Закончила она нашу беседу словами:
— Ленинград — моя вторая родина. Здесь я нахожусь в кругу друзей, для которых моя судьба — судьба армянки — всегда была близкой и родной. Всю жизнь я старалась быть достойной дочерью моего народа, достойной внимания моих коллег и учеников.
1969
НА БЕРЕГУ НЕВЫ
Год 1962… Я вновь в Ленинграде. Туманный город давно уже стал для меня таким же родным и близким, как и залитый солнцем Ереван.
Туманный и холодный… Ведь зимой в Ленинграде солнце — редкий гость.
Как хорошо снова бродить по следам студенческих лет, вспоминать милых сверстников.
…Сентябрь 1934 года. 45 студентов Ереванского политехнического института прибыли в Ленинград. Все нас волновало. Все воспринималось с присущей юности любознательностью и влюбленностью. Да, мы чувствовали себя в этом заветном городе детьми, попавшими в сказочный мир.
Мы приехали из древнего Еревана в город, ставший колыбелью Октября, колыбелью науки, культуры, технического прогресса нашей страны, чтобы пройти спецкурсы последнего года обучения.
Сильный преподавательский состав имелся и в Ереване. Мы с благодарностью вспоминаем имена многих наших замечательных профессоров, любивших свою специальность и умевших заражать своим чувством студентов. Кто может забыть вдохновенные, яркие лекции по механике и сопротивлению материалов Ашота Моисеевича Тер-Мкртчяна, так влюбленного в химию; романтического Степана Павловича Гамбаряна; степенного, но энергичного Леона Александровича Ротиняна, преподававшего физическую химию, и других наших педагогов?..
Когда мы готовились к поездке в Ленинград, каждый из них говорил нам добрые слова напутствия. Ведь многие из наших профессоров сами учились в Петербурге.
Наша поездка на север была еще одним ярким проявлением замечательных традиций русско-армянского научно-технического содружества. Армения только становилась на индустриальные рельсы. Республике надо было иметь собственную инженерно-техническую интеллигенцию. В Ленинграде мы должны были завершить полный цикл технического образования, потому что пятый курс электрохимического факультета Ереванского политехнического института тогда не располагал достаточно квалифицированными преподавателями спецкурсов.
В сентябре начались наши занятия в Технологическом институте, что находится на Загородном проспекте.

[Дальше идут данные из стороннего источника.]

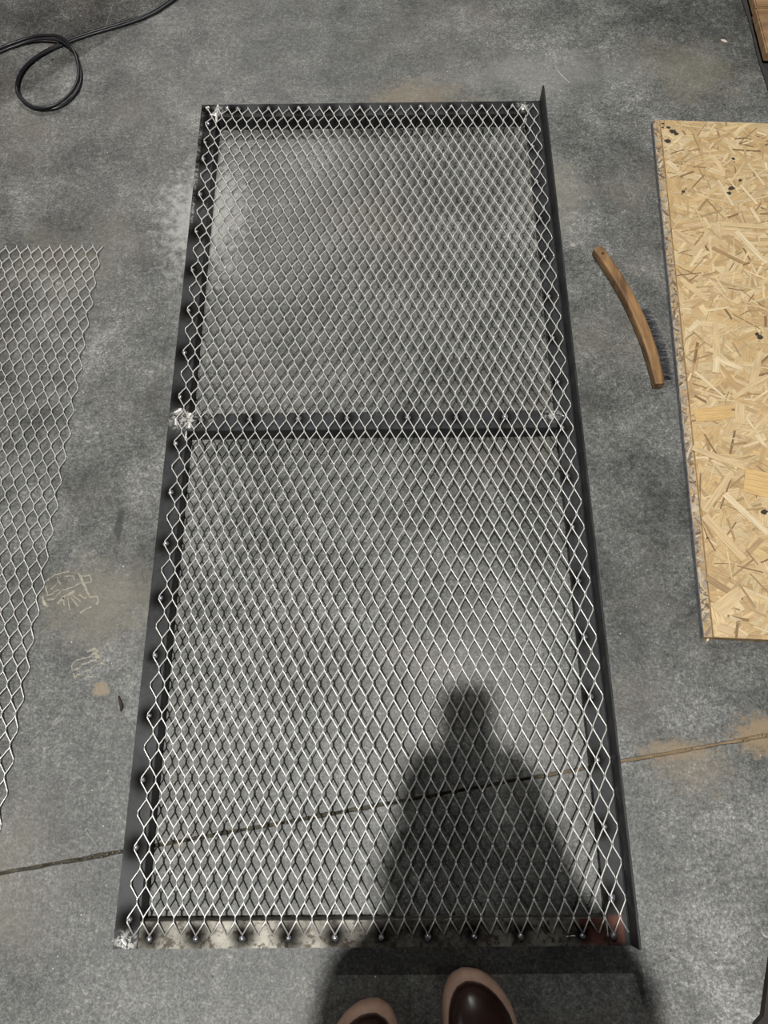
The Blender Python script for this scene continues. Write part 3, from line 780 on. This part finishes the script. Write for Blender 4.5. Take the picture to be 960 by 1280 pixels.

Поначалу мы жили в общежитии на набережной Жореса. Дом отапливался камином. Но было холодно, а мы по-южному легко одеты и обуты. Ни зимнего пальто, ни теплых ботинок. С непривычки мерзли. Ночью зуб на зуб не попадал.

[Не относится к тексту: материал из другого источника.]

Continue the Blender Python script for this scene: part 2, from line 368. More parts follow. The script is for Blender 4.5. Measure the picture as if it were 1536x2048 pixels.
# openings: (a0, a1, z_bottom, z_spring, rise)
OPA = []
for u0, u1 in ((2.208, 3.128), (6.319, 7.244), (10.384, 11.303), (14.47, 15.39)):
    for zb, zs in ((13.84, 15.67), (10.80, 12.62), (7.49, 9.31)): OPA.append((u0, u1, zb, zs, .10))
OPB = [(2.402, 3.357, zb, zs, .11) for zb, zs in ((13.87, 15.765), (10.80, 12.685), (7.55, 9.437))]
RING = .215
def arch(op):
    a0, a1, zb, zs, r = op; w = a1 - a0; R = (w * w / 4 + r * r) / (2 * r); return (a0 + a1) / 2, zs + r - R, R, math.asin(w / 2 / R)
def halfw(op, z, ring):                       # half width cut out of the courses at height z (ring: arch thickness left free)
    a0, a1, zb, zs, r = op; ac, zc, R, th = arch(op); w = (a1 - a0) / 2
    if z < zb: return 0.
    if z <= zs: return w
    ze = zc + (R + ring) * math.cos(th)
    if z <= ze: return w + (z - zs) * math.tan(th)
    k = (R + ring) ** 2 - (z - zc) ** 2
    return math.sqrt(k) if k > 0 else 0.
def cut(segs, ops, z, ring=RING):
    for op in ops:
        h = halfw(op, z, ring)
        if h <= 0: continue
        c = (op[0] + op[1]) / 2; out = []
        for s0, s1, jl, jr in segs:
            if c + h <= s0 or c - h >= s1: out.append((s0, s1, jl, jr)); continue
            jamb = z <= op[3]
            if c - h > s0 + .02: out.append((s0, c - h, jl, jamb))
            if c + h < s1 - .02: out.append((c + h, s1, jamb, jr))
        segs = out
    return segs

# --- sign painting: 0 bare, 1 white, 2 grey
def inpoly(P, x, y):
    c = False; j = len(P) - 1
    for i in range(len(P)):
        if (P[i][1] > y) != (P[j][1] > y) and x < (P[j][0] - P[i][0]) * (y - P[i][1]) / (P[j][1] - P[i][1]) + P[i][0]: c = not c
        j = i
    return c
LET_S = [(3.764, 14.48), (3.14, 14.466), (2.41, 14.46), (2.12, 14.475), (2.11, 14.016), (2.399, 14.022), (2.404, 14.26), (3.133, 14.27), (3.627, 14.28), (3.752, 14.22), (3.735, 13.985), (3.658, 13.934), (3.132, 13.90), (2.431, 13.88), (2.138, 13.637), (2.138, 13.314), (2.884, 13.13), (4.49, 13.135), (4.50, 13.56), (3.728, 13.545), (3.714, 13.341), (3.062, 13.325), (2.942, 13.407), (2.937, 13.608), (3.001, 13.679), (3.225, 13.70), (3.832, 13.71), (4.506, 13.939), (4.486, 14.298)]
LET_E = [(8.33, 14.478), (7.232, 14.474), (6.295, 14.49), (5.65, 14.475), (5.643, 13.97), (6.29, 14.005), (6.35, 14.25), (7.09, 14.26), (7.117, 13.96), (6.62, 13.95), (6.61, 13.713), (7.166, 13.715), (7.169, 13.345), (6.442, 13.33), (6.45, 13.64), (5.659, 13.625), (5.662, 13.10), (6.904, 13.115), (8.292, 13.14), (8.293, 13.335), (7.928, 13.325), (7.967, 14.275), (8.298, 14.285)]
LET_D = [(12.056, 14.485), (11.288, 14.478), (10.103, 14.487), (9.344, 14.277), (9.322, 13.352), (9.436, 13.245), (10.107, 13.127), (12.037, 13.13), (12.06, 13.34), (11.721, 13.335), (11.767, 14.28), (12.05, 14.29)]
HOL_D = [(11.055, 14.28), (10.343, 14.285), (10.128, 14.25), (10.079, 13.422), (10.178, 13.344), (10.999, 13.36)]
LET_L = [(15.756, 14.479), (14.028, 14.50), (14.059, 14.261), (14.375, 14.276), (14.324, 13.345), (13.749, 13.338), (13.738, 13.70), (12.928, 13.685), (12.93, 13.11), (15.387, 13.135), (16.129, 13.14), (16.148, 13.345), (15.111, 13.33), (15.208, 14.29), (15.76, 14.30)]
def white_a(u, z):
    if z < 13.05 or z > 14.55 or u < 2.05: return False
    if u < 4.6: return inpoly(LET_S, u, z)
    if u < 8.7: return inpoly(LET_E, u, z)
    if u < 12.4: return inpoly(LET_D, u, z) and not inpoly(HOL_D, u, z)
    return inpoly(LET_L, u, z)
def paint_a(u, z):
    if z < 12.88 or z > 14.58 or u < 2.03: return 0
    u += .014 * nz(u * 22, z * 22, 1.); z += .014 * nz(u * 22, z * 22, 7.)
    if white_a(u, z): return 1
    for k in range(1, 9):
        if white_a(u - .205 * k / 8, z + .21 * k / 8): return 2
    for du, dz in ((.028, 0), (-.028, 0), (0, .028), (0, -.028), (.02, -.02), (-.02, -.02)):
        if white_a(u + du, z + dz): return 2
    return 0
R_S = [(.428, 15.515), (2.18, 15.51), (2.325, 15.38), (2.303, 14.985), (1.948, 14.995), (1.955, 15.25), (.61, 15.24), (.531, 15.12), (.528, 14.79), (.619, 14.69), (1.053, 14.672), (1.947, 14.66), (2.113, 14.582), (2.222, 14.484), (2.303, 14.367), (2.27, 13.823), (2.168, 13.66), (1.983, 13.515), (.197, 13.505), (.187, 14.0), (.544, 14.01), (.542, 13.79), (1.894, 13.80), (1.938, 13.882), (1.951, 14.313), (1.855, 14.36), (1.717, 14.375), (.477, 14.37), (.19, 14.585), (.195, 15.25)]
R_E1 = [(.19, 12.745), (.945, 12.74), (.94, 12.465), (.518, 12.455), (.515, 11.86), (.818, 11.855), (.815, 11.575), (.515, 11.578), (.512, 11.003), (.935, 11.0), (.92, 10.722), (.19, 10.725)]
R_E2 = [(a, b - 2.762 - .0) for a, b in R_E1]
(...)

Вскоре переехали из холодного общежития в гостиницу «Гермес» на Невском проспекте. Нам выделили весь седьмой этаж, и мы словно попали на седьмое небо.

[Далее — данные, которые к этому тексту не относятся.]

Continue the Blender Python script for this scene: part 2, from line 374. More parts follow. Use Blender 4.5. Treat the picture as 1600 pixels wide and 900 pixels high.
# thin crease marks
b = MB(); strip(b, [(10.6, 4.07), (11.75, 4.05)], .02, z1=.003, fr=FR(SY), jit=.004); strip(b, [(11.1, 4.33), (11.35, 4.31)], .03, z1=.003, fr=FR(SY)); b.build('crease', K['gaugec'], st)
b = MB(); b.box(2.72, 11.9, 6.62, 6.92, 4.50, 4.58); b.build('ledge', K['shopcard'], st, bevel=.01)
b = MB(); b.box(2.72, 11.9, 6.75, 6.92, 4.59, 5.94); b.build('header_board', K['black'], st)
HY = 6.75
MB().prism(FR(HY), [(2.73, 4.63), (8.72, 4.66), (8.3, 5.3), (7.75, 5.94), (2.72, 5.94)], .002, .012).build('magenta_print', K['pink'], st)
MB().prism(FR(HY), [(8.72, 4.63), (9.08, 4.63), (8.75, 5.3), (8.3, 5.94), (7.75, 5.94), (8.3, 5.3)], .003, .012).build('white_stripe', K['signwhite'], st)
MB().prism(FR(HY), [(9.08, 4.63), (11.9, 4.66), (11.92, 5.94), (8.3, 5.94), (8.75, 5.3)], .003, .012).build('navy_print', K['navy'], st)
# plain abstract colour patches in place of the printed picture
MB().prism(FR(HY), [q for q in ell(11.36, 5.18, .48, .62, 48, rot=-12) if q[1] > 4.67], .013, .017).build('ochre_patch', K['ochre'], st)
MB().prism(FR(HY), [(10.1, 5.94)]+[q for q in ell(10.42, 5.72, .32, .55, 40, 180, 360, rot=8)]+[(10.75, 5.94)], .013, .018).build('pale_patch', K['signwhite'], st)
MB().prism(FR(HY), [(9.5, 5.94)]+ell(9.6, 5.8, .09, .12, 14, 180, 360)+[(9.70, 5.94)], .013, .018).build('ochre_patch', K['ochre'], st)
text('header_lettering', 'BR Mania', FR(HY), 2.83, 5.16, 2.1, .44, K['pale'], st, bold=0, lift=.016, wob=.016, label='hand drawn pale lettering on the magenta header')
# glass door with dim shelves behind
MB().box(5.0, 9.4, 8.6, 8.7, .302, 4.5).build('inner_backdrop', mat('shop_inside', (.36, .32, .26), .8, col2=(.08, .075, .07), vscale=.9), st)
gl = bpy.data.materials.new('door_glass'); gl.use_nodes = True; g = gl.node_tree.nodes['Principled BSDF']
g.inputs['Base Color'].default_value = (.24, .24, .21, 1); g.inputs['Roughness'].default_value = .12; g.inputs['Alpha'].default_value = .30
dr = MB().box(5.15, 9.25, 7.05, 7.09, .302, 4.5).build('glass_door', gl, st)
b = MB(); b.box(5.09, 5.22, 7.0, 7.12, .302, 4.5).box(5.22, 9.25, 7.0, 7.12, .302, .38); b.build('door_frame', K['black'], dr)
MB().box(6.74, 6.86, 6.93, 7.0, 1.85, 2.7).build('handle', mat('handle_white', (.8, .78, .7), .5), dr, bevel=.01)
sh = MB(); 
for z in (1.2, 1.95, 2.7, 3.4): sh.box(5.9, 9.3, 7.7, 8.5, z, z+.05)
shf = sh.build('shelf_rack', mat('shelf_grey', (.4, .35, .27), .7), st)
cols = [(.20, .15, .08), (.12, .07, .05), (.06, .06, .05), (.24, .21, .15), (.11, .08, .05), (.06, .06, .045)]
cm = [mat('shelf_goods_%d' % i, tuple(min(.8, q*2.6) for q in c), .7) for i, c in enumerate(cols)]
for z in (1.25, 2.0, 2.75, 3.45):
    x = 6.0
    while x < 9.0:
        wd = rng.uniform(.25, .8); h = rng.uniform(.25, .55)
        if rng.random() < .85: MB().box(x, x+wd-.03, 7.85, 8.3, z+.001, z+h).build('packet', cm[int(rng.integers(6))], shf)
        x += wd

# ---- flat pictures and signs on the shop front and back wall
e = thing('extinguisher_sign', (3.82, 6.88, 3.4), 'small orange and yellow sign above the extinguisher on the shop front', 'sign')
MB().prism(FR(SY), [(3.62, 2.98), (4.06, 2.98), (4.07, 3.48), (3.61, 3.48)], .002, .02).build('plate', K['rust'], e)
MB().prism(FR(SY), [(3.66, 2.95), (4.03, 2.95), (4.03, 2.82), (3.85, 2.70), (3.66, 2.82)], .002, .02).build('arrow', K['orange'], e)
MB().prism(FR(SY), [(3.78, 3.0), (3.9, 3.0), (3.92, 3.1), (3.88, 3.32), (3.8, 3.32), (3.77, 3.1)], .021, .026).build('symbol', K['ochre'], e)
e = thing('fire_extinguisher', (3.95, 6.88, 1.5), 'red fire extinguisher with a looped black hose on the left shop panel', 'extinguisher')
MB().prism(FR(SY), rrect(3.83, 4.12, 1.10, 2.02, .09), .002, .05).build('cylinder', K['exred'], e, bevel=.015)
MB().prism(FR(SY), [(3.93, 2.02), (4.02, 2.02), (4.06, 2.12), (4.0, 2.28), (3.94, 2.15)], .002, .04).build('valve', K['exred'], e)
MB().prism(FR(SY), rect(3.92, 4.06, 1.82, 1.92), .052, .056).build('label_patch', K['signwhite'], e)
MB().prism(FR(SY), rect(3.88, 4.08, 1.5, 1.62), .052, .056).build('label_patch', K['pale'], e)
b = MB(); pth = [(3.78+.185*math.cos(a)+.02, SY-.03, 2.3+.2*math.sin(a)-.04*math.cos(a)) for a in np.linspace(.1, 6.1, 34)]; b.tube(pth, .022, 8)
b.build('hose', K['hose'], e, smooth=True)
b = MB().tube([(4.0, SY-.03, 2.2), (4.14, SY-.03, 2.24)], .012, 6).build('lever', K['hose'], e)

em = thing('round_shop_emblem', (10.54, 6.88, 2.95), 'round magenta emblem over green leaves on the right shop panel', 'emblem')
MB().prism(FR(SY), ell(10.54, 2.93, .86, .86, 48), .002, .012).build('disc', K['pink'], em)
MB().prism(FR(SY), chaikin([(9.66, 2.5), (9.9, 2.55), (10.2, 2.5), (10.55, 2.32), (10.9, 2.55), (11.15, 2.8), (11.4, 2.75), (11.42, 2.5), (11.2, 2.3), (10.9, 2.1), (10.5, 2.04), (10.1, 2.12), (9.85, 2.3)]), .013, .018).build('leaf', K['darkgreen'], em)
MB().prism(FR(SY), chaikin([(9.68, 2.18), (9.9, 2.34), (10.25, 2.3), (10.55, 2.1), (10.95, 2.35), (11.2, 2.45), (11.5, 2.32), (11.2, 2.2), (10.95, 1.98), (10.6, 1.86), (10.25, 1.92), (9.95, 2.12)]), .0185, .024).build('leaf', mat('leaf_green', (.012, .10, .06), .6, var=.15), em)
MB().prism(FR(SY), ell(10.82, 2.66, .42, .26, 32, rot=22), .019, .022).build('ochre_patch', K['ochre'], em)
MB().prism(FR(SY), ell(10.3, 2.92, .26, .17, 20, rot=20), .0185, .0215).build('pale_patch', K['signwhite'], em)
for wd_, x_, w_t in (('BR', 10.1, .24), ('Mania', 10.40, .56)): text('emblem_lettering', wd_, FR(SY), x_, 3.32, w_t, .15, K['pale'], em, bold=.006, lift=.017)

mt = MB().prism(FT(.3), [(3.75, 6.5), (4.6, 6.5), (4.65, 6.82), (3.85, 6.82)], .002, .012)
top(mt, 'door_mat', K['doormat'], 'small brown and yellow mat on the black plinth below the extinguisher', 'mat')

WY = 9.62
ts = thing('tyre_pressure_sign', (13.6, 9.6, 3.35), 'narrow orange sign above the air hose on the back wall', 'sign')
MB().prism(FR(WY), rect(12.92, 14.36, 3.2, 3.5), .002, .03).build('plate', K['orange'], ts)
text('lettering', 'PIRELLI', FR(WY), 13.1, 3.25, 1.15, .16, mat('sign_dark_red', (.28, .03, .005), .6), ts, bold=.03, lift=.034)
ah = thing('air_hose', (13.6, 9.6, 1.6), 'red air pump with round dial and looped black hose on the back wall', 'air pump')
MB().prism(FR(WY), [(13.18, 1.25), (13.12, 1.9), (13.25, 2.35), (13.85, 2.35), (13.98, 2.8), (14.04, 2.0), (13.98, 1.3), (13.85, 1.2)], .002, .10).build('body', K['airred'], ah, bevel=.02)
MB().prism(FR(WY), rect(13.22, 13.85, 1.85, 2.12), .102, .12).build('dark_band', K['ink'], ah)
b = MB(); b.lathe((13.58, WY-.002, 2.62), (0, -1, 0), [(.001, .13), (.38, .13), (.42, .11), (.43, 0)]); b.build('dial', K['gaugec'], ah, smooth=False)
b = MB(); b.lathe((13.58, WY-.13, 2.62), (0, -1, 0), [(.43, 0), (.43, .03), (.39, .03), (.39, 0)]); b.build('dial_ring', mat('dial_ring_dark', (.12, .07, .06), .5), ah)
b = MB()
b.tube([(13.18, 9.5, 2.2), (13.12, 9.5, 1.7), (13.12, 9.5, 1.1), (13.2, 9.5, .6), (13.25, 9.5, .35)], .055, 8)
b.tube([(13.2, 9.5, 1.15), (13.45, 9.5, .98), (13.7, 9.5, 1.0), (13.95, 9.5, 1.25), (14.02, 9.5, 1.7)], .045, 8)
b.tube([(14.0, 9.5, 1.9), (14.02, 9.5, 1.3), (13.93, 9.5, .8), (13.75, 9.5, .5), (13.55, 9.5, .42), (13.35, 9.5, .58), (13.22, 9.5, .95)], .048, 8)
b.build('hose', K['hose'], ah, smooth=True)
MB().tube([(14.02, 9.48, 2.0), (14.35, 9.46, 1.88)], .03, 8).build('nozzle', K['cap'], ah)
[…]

Это наши товарищи Виген Петросян и Амбик Саядян приехали за несколько дней до нас, привезли в Ленинград письмо секретаря ЦК Армении А. Ханджяна на имя председателя Ленинградского городского Совета Назаренко, и тот проявил к нам вот такую исключительную чуткость: предоставил целый этаж гостиницы!
Материально мы были плохо обеспечены. Но каждый из нас всем, что имел, охотно делился с товарищами. Часто нас выручала институтская касса взаимопомощи. В особо трудных случаях мы посылали однокурсника Александра Ротиняна к академику Леону Абгаровичу Орбели за помощью. Сандрик приносил деньги, раздавал их. Получив стипендию, мы возвращали долг Сандрику, а он снова шел к Орбели. Сперва наш старший друг категорически отказывался принимать деньги обратно. Тогда мы заявили академику, что при таком условии не сможем обращаться к нему за помощью. Под нашим дружным натиском Леон Абгарович вынужден был капитулировать.
Виновником наших материальных затруднений частенько бывал сам Ереванский политехнический институт, присылавший стипендию довольно нерегулярно. Кроме того, многие студенты в связи с переездом в Ленинград вынуждены были оставить работу.